De ronde hutten met strodaken staan dicht op elkaar gepakt. Landbouw is onmogelijk, de voorzieningen zijn beperkt en het leven is verschrikkelijk. Tijdens het droge seizoen breekt vaak brand uit en incidenten doen zich met een alarmerende regelmaat voor.
“Daar werden gisteren nog drie vrouwen ontvoerd”, vertelt Komaketch, chauffeur voor AZG, en wijst naar de heuvels aan de rand van het Awoo-kamp waar AZG een centrum voor basisgezondheidszorg runt. Hij vertelt het terloops, alsof hij in de situatie berust.
Door de jaren heen zijn de kampen steeds meer op de traditionele dorpen van de Acholi- gemeenschap gaan lijken. Maar dat is niet meer dan een illusie. De bewoners die hier zitten, hebben geen uitzicht op een productief leven, terwijl het gevoel van doelloosheid tastbaar aanwezig is.
De hygiënische omstandigheden zijn al even bedroevend. In de overbevolkte kampen vieren ziektes hoogtij en grijpt malaria steeds verder om zich heen. Het sterftecijfer ligt, vooral dan bij kinderen, onrustwekkend hoog. De overheid verwaarloost de vluchtelingen en getuigt van regelrechte onkunde. Daardoor ligt de kwaliteit van de gezondheidszorg in de kampen grotendeels in handen van hulporganisaties.

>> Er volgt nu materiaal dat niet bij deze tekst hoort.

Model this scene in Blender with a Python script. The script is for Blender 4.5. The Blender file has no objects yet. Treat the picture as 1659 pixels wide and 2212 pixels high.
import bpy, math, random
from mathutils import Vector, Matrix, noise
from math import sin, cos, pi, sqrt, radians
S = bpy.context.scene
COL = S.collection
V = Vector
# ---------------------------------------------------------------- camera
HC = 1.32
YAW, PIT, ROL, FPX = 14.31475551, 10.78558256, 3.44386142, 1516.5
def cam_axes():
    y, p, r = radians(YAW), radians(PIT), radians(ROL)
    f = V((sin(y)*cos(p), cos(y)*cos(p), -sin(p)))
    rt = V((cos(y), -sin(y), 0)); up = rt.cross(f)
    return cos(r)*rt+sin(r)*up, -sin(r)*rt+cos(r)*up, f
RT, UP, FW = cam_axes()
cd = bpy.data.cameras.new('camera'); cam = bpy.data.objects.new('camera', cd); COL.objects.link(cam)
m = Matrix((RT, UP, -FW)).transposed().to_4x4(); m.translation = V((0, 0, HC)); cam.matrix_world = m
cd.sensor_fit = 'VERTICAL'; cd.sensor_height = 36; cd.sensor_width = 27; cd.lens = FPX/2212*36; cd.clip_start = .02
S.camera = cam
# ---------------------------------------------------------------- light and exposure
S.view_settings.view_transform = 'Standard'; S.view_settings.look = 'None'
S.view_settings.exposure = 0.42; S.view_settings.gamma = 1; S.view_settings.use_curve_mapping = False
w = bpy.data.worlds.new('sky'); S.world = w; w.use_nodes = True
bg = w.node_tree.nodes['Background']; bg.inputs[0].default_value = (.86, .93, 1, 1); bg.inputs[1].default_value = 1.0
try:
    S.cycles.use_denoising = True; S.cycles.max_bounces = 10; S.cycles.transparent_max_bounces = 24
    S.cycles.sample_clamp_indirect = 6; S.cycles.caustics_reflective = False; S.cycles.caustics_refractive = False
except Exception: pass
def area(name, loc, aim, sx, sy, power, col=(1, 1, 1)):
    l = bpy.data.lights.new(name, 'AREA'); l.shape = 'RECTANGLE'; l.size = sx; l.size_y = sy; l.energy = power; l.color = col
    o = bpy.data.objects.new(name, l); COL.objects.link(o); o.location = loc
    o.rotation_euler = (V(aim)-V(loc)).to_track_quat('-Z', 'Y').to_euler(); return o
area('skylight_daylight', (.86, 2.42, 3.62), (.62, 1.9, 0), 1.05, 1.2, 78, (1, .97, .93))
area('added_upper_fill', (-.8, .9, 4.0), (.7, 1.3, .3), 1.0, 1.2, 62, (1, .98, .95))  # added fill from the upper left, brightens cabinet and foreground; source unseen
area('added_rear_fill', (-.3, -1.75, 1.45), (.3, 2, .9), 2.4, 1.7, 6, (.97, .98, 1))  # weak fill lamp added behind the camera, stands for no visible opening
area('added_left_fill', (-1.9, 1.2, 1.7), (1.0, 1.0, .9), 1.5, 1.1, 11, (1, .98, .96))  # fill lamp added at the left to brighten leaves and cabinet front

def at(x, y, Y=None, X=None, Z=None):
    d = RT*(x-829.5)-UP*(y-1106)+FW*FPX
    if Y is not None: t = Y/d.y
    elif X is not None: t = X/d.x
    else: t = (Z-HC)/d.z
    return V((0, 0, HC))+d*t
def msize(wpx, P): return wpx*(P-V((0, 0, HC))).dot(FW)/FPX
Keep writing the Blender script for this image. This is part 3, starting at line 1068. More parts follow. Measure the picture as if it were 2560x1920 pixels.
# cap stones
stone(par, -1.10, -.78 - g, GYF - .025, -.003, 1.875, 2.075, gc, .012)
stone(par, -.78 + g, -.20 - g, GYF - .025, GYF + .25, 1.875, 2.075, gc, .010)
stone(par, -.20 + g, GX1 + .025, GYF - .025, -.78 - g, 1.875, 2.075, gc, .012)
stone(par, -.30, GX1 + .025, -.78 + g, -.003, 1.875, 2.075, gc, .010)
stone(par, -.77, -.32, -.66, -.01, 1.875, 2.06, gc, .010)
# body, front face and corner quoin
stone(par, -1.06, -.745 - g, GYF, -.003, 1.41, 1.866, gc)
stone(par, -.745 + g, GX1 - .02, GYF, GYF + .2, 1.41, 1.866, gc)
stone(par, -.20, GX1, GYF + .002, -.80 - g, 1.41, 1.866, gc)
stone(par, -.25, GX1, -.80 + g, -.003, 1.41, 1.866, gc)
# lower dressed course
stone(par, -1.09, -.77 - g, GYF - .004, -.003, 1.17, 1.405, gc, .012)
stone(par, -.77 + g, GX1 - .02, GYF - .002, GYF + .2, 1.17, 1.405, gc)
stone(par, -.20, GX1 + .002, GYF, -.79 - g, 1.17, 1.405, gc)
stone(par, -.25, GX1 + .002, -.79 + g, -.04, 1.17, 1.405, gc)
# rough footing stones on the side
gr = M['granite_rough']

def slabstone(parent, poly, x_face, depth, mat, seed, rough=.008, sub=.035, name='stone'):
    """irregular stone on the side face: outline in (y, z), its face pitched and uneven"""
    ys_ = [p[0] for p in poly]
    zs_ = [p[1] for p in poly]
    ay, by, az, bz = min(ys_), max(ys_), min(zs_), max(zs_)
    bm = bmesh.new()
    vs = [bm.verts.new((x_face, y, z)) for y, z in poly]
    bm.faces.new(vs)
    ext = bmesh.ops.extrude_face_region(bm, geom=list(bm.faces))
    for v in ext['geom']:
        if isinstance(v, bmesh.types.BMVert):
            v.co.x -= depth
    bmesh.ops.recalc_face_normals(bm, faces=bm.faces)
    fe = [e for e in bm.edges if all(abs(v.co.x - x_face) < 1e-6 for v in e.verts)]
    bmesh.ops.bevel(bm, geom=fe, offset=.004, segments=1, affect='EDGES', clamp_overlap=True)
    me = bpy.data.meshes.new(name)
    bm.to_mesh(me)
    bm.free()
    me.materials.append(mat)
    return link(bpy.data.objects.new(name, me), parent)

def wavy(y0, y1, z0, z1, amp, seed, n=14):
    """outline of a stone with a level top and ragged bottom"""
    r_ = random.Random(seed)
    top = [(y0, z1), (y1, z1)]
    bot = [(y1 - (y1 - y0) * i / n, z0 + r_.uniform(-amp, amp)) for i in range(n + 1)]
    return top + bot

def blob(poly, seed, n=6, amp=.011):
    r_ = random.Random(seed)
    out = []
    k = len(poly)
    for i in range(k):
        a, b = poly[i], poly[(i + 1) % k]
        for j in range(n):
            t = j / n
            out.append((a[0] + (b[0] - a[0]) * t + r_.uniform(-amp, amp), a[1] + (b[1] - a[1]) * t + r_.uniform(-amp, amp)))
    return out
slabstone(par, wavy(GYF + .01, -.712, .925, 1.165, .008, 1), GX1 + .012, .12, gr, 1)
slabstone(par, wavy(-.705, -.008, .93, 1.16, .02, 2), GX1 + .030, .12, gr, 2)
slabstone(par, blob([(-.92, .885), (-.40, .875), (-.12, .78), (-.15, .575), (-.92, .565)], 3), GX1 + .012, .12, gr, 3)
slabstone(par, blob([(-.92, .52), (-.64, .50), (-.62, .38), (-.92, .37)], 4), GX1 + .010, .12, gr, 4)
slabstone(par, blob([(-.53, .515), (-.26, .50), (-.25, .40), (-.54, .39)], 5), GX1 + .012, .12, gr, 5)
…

AZG verstrekt momenteel basisgezondheidszorg via medische centra in 19 kampen, verspreid over drie districten. Maar de noden zijn gigantisch. In vijf kampen in het district Kitgum verzorgt AZG om en bij de 6.000 medische consultaties per maand. Een centrum voor zwaar ondervoede kinderen in Lira Town telt regelmatig meer dan 100 jonge patiëntjes.

Algemene sfeer van geweld

Tegen die achtergrond vatten de nachtpendelaars hun dagelijkse tocht naar de shelters aan. “De gemiddeld 1.200 kinderen die hier iedere nacht hun toevlucht zoeken, komen voor verschillende redenen”, verklaart de AZG-psycholoog die het project leidt. “Als ik met hen praat, hebben ze het over rebellen en plunderaars voor wie ze op de vlucht sloegen. Hun ouders, als ze nog levend en wel thuis zijn, sturen hun kinderen liever naar hier dan hen in de kampen te laten blijven. Maar het is al te simplistisch om stellen dat ze enkel komen om aan het LRA te ontsnappen. Er heerst een algemene sfeer van geweld in dit gebied, waarvan de kinderen de grootste slachtoffers zijn.”
Zowel rechtstreeks als onrechtstreeks veroorzaakt het conflict heel wat mentale gezondheidsproblemen bij de kinderen. Een recent onderzoek bij 170 kinderen die de nacht bij AZG doorbrengen, bracht aan het licht dat 23,5% tekenen vertoont van ernstige psychologische problemen. Nog eens 37,5% staat op de rand van zware psychologische problemen. AZG denkt erover een psychologisch project voor deze kinderen op te starten.
Maar met de kwetsbare situatie in het noorden van Oeganda, is het soms echt vechten tegen de bierkaai.